The RAF had potent Spitfires in Britain, but it had only old, outclassed fighters in Malaya and Greece. Japanese aircraft late in the war lacked radar and good shortwave radios. Egyptian and Syrian air forces of the 1960s, flying Soviet-made fighters, lagged behind Israel’s Western types and were overpowered.
Then there was USAAF in the first year of the Pacific War. For strike, it had mostly obsolete B-10 bombers. Tactical forces were based on old P-26 and P-35 fighters, and even they were available in inadequate numbers.

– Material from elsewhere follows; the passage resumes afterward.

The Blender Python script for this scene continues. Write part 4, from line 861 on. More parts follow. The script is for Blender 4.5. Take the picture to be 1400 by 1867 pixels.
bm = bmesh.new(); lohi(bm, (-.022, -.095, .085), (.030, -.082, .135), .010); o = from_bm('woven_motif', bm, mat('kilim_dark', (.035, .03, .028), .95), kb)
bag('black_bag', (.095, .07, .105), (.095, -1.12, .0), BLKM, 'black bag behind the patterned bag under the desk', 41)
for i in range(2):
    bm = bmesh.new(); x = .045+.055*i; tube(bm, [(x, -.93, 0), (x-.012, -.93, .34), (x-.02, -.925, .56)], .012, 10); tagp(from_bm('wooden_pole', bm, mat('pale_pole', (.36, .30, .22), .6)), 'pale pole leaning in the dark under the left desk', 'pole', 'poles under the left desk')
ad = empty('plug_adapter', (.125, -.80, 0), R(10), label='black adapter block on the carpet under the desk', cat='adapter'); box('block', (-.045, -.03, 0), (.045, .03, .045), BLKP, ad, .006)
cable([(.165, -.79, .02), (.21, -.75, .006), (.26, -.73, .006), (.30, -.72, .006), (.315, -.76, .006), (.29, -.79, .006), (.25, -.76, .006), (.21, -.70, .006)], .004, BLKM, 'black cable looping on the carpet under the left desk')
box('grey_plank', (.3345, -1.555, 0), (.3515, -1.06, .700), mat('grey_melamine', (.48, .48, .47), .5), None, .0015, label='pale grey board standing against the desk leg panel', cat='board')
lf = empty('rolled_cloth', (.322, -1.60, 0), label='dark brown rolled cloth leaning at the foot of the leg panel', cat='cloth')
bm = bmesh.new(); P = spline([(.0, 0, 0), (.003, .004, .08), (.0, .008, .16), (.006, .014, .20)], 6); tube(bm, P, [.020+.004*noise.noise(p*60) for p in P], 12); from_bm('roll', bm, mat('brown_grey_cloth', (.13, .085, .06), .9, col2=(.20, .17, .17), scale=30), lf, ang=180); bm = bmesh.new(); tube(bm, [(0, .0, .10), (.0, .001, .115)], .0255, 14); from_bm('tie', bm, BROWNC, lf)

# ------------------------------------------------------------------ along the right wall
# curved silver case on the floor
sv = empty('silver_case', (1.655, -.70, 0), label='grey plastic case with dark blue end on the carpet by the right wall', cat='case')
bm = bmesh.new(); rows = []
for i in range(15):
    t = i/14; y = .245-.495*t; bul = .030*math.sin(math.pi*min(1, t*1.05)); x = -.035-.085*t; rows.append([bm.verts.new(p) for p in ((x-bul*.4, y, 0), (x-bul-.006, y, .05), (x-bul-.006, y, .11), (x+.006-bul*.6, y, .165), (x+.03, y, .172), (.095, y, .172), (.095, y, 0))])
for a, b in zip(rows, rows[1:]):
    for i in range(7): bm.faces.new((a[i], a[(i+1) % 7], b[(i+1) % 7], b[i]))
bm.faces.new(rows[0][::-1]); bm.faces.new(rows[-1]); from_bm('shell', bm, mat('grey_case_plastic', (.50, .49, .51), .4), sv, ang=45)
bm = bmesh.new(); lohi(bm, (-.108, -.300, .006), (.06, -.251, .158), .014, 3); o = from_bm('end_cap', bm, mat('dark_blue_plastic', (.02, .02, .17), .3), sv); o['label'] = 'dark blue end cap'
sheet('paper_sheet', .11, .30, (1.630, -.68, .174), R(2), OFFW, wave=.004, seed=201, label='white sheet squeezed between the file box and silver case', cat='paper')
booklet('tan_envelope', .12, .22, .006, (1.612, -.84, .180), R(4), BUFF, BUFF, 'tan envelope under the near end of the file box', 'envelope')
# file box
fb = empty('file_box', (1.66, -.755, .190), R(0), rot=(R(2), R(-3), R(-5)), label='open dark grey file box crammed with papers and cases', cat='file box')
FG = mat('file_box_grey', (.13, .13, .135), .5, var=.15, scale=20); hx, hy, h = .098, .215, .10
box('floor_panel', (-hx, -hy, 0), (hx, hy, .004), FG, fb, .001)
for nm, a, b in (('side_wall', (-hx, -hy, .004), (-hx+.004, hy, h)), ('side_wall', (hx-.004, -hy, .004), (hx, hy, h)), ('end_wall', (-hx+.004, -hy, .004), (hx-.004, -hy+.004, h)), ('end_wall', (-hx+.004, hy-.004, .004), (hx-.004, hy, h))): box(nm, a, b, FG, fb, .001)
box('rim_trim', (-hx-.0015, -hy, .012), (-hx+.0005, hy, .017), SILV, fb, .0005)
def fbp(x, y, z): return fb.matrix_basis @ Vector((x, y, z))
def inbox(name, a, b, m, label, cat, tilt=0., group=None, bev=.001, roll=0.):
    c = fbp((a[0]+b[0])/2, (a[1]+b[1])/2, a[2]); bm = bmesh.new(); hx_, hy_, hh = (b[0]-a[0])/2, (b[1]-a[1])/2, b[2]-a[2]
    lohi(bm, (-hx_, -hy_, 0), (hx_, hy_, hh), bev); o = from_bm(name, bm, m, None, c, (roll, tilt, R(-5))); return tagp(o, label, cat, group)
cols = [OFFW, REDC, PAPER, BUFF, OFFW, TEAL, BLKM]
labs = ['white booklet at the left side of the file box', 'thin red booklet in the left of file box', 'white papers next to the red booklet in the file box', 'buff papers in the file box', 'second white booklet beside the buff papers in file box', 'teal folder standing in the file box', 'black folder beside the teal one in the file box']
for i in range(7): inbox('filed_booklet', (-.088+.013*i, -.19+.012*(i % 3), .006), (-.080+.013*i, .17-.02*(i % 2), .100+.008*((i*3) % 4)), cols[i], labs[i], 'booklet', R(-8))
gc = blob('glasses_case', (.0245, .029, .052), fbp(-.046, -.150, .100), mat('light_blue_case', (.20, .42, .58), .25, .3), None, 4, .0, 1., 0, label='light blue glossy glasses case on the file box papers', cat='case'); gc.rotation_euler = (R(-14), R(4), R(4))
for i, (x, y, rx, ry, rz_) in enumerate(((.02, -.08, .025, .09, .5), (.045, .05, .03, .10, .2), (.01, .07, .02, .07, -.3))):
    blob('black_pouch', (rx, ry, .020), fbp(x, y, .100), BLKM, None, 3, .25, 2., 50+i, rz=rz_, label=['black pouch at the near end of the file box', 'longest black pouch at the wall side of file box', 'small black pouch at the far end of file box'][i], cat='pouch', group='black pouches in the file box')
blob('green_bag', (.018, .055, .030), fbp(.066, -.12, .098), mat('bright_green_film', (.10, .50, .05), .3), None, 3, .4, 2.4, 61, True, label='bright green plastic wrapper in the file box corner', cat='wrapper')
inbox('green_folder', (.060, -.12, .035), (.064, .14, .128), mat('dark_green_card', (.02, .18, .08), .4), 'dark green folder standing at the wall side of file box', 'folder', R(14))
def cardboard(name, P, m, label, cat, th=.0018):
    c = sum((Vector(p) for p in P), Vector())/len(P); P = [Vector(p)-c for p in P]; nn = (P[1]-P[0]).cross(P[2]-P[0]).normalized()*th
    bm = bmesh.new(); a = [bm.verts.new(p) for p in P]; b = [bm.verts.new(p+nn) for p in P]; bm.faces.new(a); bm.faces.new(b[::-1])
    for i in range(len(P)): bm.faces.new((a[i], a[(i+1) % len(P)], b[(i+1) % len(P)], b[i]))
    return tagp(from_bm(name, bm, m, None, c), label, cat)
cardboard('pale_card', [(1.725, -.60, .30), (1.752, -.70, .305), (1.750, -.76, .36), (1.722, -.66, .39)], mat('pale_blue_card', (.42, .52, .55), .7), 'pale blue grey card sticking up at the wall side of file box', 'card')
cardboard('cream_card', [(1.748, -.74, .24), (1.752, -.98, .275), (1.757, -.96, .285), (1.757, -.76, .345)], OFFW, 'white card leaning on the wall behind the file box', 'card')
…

USAAF was, in 1942, outclassed by Japan.
The obvious question for Air Force partisans is this: Are any of these potentially serious weaknesses in evidence now
Today’s Air Force shows no obvious signs that it is suffering the effects of No. 1 or No. 2. No. 3 gives some pause, in light of the fact that some in the Joint community judge USAF’s worth solely by the degree to which it “supports” surface forces, and would be happy to lash Air Force units tightly to them.
The real danger is No. 4. The past three Administrations all have failed to sufficiently support the vital recapitalization of USAF bombers, fighters, airlifters, and support aircraft. Defense Secretary Robert M. Gates calls preoccupation with this need “next-war-itis.”
Within the US military, there is a presumption of success, expressed in the words, “Failure is not an option.” The reality, as history makes only too plain, is that failure is indeed an option, and an ever-present one at that.
Surely, recognition of that fact is the first and indispensable step toward avoiding a failure of arms some time in the future.